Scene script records
┌──

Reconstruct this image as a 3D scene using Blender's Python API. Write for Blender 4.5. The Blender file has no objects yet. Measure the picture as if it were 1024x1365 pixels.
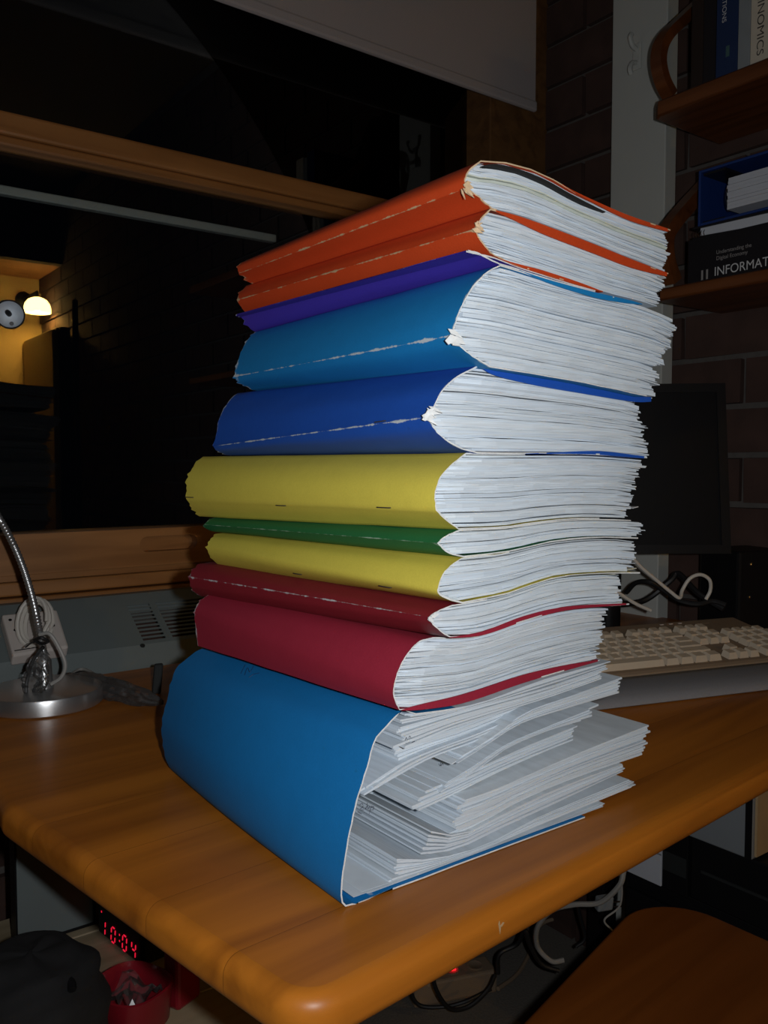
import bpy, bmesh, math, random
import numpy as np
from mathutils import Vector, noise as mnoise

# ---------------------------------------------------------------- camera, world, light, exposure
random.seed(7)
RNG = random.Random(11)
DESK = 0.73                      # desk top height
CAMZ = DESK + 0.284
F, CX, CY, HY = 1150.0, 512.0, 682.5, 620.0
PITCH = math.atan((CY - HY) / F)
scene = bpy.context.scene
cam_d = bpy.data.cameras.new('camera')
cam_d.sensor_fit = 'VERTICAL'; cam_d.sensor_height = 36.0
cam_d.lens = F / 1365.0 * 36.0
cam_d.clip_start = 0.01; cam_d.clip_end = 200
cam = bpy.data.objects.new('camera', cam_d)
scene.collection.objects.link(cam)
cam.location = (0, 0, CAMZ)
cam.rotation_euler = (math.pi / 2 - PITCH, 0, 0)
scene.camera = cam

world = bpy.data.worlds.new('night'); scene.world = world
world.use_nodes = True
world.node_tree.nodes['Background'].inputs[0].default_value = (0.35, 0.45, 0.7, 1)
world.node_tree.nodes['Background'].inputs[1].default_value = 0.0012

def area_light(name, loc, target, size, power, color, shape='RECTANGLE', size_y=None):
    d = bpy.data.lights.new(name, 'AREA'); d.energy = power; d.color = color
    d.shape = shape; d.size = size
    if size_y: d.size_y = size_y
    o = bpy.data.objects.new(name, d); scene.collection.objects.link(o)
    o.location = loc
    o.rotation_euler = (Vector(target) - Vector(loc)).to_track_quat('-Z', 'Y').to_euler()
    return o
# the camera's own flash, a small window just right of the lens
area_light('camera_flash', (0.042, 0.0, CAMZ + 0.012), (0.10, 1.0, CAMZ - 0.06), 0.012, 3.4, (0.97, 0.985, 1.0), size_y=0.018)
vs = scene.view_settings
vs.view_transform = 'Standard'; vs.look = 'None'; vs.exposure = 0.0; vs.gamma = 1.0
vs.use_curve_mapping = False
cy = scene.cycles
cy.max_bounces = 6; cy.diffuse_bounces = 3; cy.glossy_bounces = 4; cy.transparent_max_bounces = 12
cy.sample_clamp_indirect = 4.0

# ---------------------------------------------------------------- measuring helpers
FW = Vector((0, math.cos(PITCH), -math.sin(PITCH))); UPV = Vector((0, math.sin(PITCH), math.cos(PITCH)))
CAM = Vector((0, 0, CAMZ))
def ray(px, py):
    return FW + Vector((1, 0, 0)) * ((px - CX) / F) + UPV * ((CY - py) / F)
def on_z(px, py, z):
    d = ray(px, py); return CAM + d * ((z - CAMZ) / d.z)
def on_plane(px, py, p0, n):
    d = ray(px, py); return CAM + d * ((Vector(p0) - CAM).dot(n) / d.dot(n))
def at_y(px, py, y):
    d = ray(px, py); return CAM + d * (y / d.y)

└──
┌──

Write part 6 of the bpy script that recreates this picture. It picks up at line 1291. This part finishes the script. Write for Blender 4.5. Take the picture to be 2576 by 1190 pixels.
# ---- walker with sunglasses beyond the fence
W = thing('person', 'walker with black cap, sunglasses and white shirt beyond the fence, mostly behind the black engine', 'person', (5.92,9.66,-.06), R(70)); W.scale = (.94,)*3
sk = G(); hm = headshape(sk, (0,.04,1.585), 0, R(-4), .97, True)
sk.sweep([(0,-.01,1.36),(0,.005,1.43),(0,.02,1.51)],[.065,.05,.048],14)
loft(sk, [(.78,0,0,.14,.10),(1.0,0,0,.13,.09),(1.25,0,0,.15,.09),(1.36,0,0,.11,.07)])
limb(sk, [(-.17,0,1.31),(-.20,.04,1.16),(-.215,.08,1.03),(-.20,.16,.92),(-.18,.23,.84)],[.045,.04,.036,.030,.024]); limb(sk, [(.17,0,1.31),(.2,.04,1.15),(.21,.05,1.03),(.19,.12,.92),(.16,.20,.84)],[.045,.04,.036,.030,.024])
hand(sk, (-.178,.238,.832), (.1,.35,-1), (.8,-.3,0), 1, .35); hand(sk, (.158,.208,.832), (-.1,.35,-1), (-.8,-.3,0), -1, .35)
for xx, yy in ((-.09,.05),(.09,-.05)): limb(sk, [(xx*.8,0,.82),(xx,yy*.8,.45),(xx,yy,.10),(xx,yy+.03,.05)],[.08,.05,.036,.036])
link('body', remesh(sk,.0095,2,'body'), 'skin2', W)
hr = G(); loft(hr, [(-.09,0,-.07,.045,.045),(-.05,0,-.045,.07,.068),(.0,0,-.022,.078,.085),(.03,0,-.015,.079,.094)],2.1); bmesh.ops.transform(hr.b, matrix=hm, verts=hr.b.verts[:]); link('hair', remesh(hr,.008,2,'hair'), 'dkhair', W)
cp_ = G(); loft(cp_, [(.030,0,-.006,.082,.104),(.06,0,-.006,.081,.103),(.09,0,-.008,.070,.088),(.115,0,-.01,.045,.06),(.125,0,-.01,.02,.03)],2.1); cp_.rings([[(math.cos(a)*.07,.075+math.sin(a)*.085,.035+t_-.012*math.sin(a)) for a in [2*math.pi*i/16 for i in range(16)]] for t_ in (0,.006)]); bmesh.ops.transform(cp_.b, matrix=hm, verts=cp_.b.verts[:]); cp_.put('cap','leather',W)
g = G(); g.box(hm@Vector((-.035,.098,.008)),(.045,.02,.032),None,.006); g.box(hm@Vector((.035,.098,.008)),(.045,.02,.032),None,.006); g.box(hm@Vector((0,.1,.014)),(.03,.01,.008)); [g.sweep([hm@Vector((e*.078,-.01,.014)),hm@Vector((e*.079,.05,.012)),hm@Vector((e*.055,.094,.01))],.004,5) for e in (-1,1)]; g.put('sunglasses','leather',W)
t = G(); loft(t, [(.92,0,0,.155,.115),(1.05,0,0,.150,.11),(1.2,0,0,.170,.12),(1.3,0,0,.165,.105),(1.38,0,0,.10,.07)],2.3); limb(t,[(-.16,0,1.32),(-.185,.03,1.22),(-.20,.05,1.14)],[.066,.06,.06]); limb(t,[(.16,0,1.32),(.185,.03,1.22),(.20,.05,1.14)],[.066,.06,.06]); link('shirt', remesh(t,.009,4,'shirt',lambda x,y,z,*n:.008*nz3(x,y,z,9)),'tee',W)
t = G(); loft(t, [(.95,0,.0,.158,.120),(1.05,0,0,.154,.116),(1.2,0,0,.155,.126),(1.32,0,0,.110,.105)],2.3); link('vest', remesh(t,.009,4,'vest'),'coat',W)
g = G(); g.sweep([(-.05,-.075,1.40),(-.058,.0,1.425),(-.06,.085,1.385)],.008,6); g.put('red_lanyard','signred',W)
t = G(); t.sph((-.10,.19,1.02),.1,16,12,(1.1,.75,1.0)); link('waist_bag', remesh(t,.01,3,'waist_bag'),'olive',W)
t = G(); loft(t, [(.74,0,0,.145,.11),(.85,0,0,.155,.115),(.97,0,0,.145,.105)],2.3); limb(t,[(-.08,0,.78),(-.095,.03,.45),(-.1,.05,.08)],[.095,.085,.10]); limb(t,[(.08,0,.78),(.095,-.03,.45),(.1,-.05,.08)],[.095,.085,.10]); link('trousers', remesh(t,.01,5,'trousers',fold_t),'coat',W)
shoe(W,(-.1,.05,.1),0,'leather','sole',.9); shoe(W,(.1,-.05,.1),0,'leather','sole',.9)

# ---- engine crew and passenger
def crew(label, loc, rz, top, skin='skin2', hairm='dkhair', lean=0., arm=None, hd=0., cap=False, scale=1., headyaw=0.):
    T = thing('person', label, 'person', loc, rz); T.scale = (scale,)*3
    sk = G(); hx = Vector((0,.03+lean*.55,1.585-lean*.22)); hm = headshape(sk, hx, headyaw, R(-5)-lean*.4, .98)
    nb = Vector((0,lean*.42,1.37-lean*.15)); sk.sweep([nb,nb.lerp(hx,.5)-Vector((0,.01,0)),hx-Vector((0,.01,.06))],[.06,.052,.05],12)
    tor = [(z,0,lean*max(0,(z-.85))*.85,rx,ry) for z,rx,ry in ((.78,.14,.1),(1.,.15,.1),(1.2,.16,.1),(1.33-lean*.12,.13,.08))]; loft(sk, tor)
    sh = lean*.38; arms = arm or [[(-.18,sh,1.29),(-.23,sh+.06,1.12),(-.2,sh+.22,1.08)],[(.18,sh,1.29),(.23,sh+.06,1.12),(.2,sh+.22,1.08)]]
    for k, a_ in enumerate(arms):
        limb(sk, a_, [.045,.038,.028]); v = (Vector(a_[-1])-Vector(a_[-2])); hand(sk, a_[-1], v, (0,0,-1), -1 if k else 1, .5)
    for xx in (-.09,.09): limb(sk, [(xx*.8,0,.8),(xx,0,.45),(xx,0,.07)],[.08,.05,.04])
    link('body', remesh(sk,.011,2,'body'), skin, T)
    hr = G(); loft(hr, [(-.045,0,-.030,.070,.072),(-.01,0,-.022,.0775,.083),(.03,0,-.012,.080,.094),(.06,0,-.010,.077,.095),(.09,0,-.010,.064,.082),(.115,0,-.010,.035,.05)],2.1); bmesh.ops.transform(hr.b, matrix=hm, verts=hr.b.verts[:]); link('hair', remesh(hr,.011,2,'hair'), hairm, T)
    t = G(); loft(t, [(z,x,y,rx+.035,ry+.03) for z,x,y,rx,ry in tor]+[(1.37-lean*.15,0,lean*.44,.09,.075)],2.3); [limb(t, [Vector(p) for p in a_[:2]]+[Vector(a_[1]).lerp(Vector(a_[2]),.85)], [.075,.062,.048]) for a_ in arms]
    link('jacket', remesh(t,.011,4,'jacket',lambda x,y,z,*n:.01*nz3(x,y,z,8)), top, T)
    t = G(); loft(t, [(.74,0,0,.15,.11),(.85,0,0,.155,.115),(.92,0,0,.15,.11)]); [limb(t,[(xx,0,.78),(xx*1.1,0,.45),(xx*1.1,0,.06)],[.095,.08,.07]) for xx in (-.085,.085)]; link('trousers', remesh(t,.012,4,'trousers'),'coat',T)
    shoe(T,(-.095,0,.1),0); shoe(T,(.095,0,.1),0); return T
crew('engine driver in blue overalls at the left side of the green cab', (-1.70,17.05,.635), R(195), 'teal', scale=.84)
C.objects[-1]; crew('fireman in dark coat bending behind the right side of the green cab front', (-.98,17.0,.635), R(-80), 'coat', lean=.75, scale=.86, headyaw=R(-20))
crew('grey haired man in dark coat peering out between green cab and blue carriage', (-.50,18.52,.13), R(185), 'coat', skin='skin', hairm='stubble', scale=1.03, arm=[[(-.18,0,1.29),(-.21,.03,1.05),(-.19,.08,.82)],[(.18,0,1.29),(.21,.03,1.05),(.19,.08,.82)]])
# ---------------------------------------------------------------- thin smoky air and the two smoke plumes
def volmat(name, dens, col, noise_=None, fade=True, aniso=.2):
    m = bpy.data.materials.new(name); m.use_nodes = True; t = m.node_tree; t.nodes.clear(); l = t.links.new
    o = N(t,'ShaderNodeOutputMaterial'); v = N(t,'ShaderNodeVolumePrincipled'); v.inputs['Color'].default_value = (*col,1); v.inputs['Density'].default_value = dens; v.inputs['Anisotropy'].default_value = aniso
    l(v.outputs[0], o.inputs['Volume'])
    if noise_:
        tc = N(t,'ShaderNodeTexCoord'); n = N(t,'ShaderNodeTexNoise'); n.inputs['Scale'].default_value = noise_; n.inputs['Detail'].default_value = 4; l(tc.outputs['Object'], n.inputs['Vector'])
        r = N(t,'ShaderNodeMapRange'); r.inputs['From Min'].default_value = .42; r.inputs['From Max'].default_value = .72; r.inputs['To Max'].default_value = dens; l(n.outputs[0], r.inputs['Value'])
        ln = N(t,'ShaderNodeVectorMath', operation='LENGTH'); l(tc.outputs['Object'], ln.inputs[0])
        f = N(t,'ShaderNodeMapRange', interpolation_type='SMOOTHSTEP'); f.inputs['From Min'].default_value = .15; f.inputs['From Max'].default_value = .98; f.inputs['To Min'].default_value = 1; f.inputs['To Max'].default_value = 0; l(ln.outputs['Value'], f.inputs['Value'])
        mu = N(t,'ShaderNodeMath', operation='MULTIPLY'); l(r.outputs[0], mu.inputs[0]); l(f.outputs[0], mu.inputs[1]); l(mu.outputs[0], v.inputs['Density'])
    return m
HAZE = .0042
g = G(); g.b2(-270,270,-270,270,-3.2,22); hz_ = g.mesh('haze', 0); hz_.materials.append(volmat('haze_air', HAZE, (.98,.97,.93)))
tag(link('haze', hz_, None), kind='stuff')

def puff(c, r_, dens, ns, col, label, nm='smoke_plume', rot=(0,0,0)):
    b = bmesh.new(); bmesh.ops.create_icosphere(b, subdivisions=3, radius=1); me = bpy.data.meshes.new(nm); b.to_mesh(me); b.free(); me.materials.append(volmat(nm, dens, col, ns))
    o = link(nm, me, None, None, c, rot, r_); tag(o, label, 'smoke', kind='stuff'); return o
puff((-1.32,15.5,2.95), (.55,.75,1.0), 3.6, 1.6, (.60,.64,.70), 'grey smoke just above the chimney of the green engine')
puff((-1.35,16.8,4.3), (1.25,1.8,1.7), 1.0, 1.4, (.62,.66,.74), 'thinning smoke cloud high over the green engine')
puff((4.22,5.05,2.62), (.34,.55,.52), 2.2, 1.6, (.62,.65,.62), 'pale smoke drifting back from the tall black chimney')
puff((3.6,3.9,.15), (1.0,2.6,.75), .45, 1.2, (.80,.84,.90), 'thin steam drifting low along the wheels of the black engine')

└──

AIM OF THE TASK:
The lines to reproduce run from the one above containing "Reconstruct this image" through the one containing "from mathutils import Vector, noise as mnoise". Copy them exactly and leave out all pictures.

FINAL ANSWER:
Reconstruct this image as a 3D scene using Blender's Python API. Write for Blender 4.5. The Blender file has no objects yet. Measure the picture as if it were 1024x1365 pixels.
import bpy, bmesh, math, random
import numpy as np
from mathutils import Vector, noise as mnoise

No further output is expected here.